** BEGIN **

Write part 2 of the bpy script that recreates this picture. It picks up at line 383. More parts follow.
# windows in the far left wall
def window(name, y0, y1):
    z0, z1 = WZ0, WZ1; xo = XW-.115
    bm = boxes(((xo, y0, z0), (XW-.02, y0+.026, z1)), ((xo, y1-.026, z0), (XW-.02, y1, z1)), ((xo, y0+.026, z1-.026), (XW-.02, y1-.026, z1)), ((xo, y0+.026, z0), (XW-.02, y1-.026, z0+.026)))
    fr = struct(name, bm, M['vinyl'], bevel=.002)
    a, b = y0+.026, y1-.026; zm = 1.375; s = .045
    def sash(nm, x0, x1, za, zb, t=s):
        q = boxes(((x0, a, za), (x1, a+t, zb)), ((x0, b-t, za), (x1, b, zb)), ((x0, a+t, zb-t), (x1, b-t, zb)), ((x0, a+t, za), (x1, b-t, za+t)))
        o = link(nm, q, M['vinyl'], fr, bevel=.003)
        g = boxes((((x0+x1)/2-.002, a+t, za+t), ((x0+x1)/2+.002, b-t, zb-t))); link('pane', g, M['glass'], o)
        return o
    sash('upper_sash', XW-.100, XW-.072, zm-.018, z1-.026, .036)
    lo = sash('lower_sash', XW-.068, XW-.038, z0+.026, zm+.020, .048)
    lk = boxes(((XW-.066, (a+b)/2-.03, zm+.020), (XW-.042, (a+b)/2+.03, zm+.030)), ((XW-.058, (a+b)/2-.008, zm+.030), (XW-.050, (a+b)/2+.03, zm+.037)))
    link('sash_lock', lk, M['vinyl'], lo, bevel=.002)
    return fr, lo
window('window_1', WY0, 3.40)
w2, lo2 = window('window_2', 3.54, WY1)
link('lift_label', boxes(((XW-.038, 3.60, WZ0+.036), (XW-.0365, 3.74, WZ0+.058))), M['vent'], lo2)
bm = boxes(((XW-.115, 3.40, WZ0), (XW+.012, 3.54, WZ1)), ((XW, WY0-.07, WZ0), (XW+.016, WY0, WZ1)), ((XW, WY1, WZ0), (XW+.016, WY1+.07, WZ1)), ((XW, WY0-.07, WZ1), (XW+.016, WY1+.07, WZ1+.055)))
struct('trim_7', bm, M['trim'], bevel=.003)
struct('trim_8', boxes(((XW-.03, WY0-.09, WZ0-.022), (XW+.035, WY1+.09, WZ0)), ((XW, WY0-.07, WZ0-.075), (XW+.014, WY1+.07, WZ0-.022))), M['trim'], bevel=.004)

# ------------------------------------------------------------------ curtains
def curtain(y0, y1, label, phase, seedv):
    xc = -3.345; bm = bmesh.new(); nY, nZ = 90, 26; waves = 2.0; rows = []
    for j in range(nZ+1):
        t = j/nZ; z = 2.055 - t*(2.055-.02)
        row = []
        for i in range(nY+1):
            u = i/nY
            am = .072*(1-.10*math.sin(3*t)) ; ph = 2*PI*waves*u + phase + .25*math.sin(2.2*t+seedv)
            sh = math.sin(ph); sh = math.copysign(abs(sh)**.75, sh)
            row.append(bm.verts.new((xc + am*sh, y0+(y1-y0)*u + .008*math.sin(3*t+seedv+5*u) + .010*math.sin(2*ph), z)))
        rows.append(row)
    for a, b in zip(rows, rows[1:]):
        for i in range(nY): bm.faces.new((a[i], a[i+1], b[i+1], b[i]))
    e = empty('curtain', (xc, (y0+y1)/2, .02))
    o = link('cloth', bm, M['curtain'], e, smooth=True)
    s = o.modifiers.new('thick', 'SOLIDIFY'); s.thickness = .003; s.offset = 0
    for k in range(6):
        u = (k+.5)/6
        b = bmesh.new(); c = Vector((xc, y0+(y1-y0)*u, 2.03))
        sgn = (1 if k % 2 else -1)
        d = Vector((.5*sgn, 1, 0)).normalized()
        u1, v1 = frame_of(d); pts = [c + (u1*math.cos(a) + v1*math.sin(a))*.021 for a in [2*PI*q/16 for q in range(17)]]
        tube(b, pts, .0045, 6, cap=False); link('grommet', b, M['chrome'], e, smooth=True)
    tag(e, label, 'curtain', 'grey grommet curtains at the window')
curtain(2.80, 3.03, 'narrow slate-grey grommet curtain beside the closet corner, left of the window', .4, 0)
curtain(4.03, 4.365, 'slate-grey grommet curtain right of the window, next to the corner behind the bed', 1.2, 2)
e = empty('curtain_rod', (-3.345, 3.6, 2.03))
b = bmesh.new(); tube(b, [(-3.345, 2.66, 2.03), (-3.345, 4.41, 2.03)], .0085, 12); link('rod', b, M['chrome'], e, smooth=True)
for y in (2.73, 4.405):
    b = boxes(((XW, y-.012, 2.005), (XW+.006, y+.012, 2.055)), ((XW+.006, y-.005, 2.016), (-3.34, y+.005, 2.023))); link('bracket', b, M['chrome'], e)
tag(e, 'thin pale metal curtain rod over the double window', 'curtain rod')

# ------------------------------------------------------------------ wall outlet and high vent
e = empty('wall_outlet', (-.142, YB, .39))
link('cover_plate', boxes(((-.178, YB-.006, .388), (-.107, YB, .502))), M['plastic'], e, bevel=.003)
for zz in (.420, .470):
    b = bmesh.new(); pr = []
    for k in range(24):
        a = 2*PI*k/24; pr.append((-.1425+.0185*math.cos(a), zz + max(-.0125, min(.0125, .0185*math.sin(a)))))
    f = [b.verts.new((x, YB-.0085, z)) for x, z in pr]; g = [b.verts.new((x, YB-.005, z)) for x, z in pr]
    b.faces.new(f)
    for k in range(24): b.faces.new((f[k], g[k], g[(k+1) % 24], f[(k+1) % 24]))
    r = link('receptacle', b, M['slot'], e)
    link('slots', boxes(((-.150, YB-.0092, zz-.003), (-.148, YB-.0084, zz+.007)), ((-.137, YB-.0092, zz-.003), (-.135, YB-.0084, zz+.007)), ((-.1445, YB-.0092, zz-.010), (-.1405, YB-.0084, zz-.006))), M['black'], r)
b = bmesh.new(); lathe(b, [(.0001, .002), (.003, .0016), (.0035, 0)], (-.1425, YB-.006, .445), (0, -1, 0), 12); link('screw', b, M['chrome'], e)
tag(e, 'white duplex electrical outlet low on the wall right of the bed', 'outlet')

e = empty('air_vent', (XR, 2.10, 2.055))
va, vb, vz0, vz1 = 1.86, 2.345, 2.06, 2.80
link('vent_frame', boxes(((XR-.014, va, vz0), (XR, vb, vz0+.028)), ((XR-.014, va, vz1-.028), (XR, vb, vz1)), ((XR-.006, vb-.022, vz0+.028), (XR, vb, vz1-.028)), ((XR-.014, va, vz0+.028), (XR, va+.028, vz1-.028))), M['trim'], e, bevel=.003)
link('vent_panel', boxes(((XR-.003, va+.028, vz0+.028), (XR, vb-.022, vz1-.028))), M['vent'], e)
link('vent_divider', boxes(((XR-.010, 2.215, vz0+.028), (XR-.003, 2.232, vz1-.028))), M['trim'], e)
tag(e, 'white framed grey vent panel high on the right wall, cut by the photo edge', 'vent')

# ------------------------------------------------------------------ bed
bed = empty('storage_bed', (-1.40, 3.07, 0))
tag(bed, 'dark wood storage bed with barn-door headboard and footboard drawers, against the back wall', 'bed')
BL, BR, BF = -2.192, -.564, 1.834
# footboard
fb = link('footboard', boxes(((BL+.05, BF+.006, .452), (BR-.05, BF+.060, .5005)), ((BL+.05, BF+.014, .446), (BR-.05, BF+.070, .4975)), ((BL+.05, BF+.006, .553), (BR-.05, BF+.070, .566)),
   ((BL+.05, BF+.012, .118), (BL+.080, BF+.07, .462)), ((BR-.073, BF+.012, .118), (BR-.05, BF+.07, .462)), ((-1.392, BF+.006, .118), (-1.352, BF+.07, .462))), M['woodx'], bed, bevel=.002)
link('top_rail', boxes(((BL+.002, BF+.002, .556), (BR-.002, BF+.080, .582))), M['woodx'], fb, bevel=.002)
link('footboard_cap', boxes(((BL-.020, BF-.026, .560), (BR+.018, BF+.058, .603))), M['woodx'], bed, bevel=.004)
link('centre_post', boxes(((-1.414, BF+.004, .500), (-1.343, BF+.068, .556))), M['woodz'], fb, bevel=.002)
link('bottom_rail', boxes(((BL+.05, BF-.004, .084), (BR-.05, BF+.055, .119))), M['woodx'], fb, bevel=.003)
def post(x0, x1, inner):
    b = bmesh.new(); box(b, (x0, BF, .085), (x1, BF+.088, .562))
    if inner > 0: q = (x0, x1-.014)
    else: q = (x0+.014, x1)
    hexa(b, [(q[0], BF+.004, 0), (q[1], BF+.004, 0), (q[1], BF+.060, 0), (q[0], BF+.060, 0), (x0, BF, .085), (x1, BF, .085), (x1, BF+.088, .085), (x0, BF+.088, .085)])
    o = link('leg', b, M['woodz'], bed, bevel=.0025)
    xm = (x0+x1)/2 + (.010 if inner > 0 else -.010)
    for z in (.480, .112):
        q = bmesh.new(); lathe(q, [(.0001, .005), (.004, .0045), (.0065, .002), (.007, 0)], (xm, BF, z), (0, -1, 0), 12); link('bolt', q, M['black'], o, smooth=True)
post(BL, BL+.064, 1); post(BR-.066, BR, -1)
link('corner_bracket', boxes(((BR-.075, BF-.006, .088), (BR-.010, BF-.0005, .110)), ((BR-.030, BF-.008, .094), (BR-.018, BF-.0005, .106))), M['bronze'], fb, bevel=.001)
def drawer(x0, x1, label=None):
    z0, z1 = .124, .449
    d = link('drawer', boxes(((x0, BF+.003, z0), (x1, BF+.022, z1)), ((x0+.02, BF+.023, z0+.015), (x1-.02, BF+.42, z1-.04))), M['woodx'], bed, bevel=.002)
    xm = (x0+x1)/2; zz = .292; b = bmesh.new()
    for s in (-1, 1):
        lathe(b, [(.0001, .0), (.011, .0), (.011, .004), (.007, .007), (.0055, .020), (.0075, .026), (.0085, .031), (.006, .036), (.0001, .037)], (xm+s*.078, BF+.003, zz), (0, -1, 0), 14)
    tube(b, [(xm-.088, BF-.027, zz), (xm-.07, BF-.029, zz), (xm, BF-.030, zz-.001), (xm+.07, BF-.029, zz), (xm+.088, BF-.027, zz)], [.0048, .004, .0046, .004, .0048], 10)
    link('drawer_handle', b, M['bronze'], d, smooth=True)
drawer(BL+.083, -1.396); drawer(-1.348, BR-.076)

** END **

**What to do:**
Starting at the first line of the material above, reproduce each line exactly up to and including the line with "WZ0-.022))), M['trim'], bevel=.004)".

**Response to this exercise:**
Write part 2 of the bpy script that recreates this picture. It picks up at line 383. More parts follow.
# windows in the far left wall
def window(name, y0, y1):
    z0, z1 = WZ0, WZ1; xo = XW-.115
    bm = boxes(((xo, y0, z0), (XW-.02, y0+.026, z1)), ((xo, y1-.026, z0), (XW-.02, y1, z1)), ((xo, y0+.026, z1-.026), (XW-.02, y1-.026, z1)), ((xo, y0+.026, z0), (XW-.02, y1-.026, z0+.026)))
    fr = struct(name, bm, M['vinyl'], bevel=.002)
    a, b = y0+.026, y1-.026; zm = 1.375; s = .045
    def sash(nm, x0, x1, za, zb, t=s):
        q = boxes(((x0, a, za), (x1, a+t, zb)), ((x0, b-t, za), (x1, b, zb)), ((x0, a+t, zb-t), (x1, b-t, zb)), ((x0, a+t, za), (x1, b-t, za+t)))
        o = link(nm, q, M['vinyl'], fr, bevel=.003)
        g = boxes((((x0+x1)/2-.002, a+t, za+t), ((x0+x1)/2+.002, b-t, zb-t))); link('pane', g, M['glass'], o)
        return o
    sash('upper_sash', XW-.100, XW-.072, zm-.018, z1-.026, .036)
    lo = sash('lower_sash', XW-.068, XW-.038, z0+.026, zm+.020, .048)
    lk = boxes(((XW-.066, (a+b)/2-.03, zm+.020), (XW-.042, (a+b)/2+.03, zm+.030)), ((XW-.058, (a+b)/2-.008, zm+.030), (XW-.050, (a+b)/2+.03, zm+.037)))
    link('sash_lock', lk, M['vinyl'], lo, bevel=.002)
    return fr, lo
window('window_1', WY0, 3.40)
w2, lo2 = window('window_2', 3.54, WY1)
link('lift_label', boxes(((XW-.038, 3.60, WZ0+.036), (XW-.0365, 3.74, WZ0+.058))), M['vent'], lo2)
bm = boxes(((XW-.115, 3.40, WZ0), (XW+.012, 3.54, WZ1)), ((XW, WY0-.07, WZ0), (XW+.016, WY0, WZ1)), ((XW, WY1, WZ0), (XW+.016, WY1+.07, WZ1)), ((XW, WY0-.07, WZ1), (XW+.016, WY1+.07, WZ1+.055)))
struct('trim_7', bm, M['trim'], bevel=.003)
struct('trim_8', boxes(((XW-.03, WY0-.09, WZ0-.022), (XW+.035, WY1+.09, WZ0)), ((XW, WY0-.07, WZ0-.075), (XW+.014, WY1+.07, WZ0-.022))), M['trim'], bevel=.004)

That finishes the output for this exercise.